Все это вызывало тревогу и растерянность в правительственных кругах. Производились частые смены руководства в министерствах, в том числе и в морском. Именно в этот момент высокопоставленные чиновники из морского министерства и вспомнили об адмирале Бутакове, известном своей кристальной честностью и принципиальностью. Несомненно, назначение адмирала Бутакова на пост главного командира Петербургского порта было некоторой уступкой требованию передовых общественных кругов.
Вскоре после вступления в новую должность Григорий Иванович подал управляющему морским министерством докладную записку, в которой подробно изложил свою точку зрения на перспективы русского военного кораблестроения.

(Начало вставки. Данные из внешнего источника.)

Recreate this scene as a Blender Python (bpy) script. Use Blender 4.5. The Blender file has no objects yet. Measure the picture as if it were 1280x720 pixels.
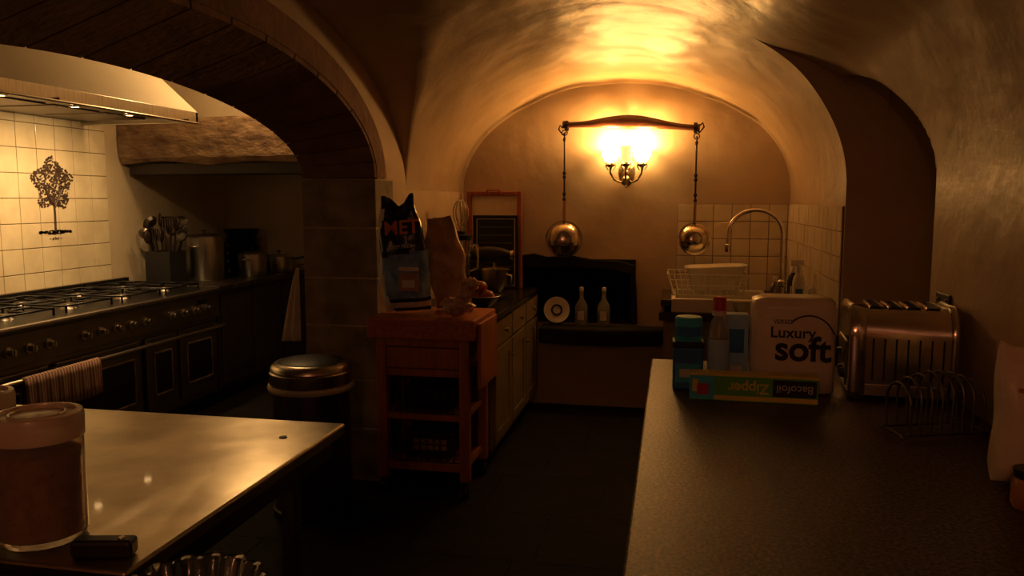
import bpy, bmesh, math, random
from mathutils import Vector, Matrix, noise
random.seed(4)
S=bpy.context.scene
R=math.radians
# ---------------------------------------------------------------- materials
def mat(name,col,rough=.6,metal=0,col2=None,scale=8,bump=0,bscale=None,emit=None,es=0,trans=0,ior=1.45,alpha=1,stretch=None,coat=0,sheen=0,contrast=(.35,.65),spec=None,coatr=.03):
    m=bpy.data.materials.new(name); m.use_nodes=True
    nt=m.node_tree; b=nt.nodes['Principled BSDF']
    b.inputs['Base Color'].default_value=(*col,1); b.inputs['Roughness'].default_value=rough
    b.inputs['Metallic'].default_value=metal
    if trans: b.inputs['Transmission Weight'].default_value=trans; b.inputs['IOR'].default_value=ior
    if coat: b.inputs['Coat Weight'].default_value=coat; b.inputs['Coat Roughness'].default_value=coatr
    if spec is not None: b.inputs['Specular IOR Level'].default_value=spec
    if emit: b.inputs['Emission Color'].default_value=(*emit,1); b.inputs['Emission Strength'].default_value=es
    if alpha<1: b.inputs['Alpha'].default_value=alpha
    tc=nt.nodes.new('ShaderNodeTexCoord'); mp=nt.nodes.new('ShaderNodeMapping')
    nt.links.new(tc.outputs['Object'],mp.inputs['Vector'])
    if stretch: mp.inputs['Scale'].default_value=stretch
    if col2 is None: col2=tuple(c*.82 for c in col)
    n=nt.nodes.new('ShaderNodeTexNoise'); n.inputs['Scale'].default_value=scale; n.inputs['Detail'].default_value=6
    r=nt.nodes.new('ShaderNodeValToRGB'); r.color_ramp.elements[0].position=contrast[0]; r.color_ramp.elements[1].position=contrast[1]
    r.color_ramp.elements[0].color=(*col2,1); r.color_ramp.elements[1].color=(*col,1)
    nt.links.new(mp.outputs[0],n.inputs['Vector']); nt.links.new(n.outputs['Fac'],r.inputs[0]); nt.links.new(r.outputs[0],b.inputs['Base Color'])
    if bump:
        n2=nt.nodes.new('ShaderNodeTexNoise'); n2.inputs['Scale'].default_value=bscale or scale*3; n2.inputs['Detail'].default_value=5
        bp=nt.nodes.new('ShaderNodeBump'); bp.inputs['Strength'].default_value=bump; bp.inputs['Distance'].default_value=.02
        nt.links.new(mp.outputs[0],n2.inputs['Vector']); nt.links.new(n2.outputs['Fac'],bp.inputs['Height']); nt.links.new(bp.outputs[0],b.inputs['Normal'])
    return m
M={}
M['plaster']=mat('plaster',(.60,.46,.31),.7,0,(.50,.37,.24),2.2,.35,7)
M['plaster_vault']=mat('plaster_vault',(.54,.40,.25),.43,0,(.41,.29,.17),1.6,.5,5,spec=.6)
M['baywall']=mat('bay_plaster',(.60,.50,.36),.8,0,(.52,.42,.3),3,.2,9)
M['stone']=mat('dressed_stone',(.40,.32,.22),.8,0,(.22,.175,.12),7,.45,24)
M['voussoir']=mat('voussoir_stone',(.34,.19,.12),.85,0,(.22,.12,.075),6,.5,24)
M['lintel']=mat('lintel_stone',(.36,.24,.14),.85,0,(.17,.10,.06),6,1,14,stretch=(1,1,2))
M['mortar']=mat('mortar',(.60,.48,.32),.9)
M['grout']=mat('tile_grout',(.26,.20,.13),.9)
M['tile']=mat('cream_tile',(.74,.65,.48),.22,0,(.62,.53,.38),5,.12,6)
M['slate']=mat('slate_floor',(.018,.011,.008),.75,0,(.007,.0045,.0035),5,.3,18,spec=.25)
M['black']=mat('black_enamel',(.012,.010,.010),.35)
M['soot']=mat('soot',(.012,.009,.008),.95)
M['dark']=mat('dark_plastic',(.02,.017,.016),.45)
M['steel']=mat('brushed_steel',(.66,.60,.52),.28,1,(.52,.48,.42),6,.05,90,stretch=(1,12,1))
M['tablesteel']=mat('table_steel',(.70,.61,.47),.30,1,(.44,.37,.27),5,.10,7,coat=.5,coatr=.05)
M['cooksteel']=mat('cooker_steel',(.26,.22,.19),.42,1)
M['chrome']=mat('chrome',(.86,.80,.72),.14,1)
M['darksteel']=mat('dark_steel',(.24,.21,.185),.35,1)
M['pansteel']=mat('polished_pan_steel',(.72,.64,.52),.18,1,(.5,.42,.32),9,.1,12)
M['copper']=mat('copper_pan',(.60,.38,.22),.2,1,(.45,.26,.14),14)
M['brass']=mat('aged_brass',(.55,.45,.30),.35,1,(.25,.18,.10),30)
M['iron']=mat('wrought_iron',(.05,.03,.022),.5,.7)
M['yoke']=mat('yoke_wood',(.13,.045,.02),.38,0,(.06,.02,.01),6,.1,20,stretch=(1,10,10),coat=.3)
M['block']=mat('butcher_block',(.58,.20,.08),.45,0,(.40,.125,.045),5,.05,20,stretch=(9,1.5,9))
M['wood']=mat('beech_wood',(.54,.19,.085),.5,0,(.38,.13,.05),4,.05,20,stretch=(8,8,1))
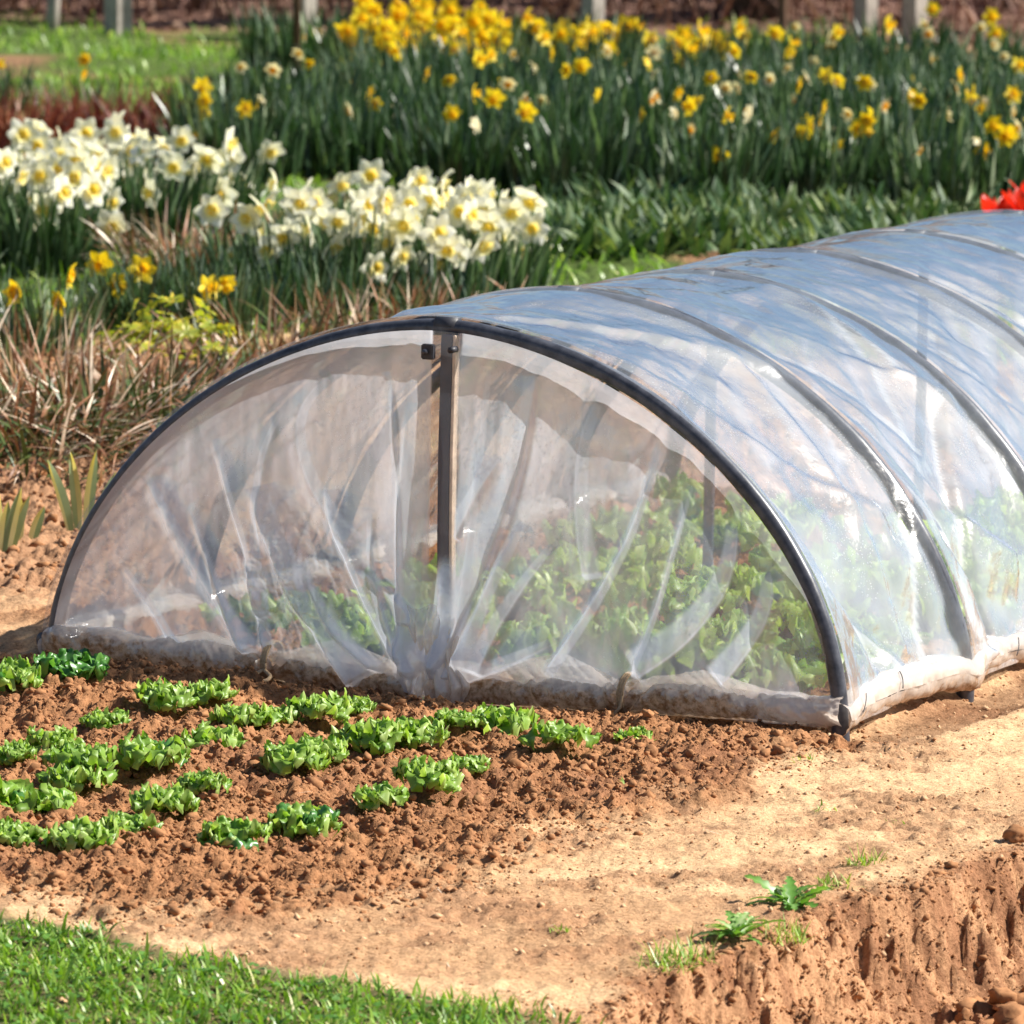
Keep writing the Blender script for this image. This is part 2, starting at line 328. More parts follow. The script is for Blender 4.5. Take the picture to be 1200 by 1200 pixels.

Исходя из того, что Россия должна быть первоклассной морской державой, Бутаков указывал в этой записке, что задачей морского министерства "должно быть создание такого флота, который равнялся бы соединенным флотам Германии, Швеции и Дании в Балтийском море, турецкому в Черном, а на Дальнем Востоке возникающим флотам Китая и Японии"{160}.
За основной тип боевых судов для Балтийского флота Бутаков предлагал принять броненосный корабль "Петр Великий", как корабль, не уступающий ни в чем новейшим судам германского флота. "По морским качествам, - писал адмирал, - суда этого типа могут совершенно свободно действовать не только в Балтийском море, но и на всем прибрежье Европы и в Средиземном море"{161}.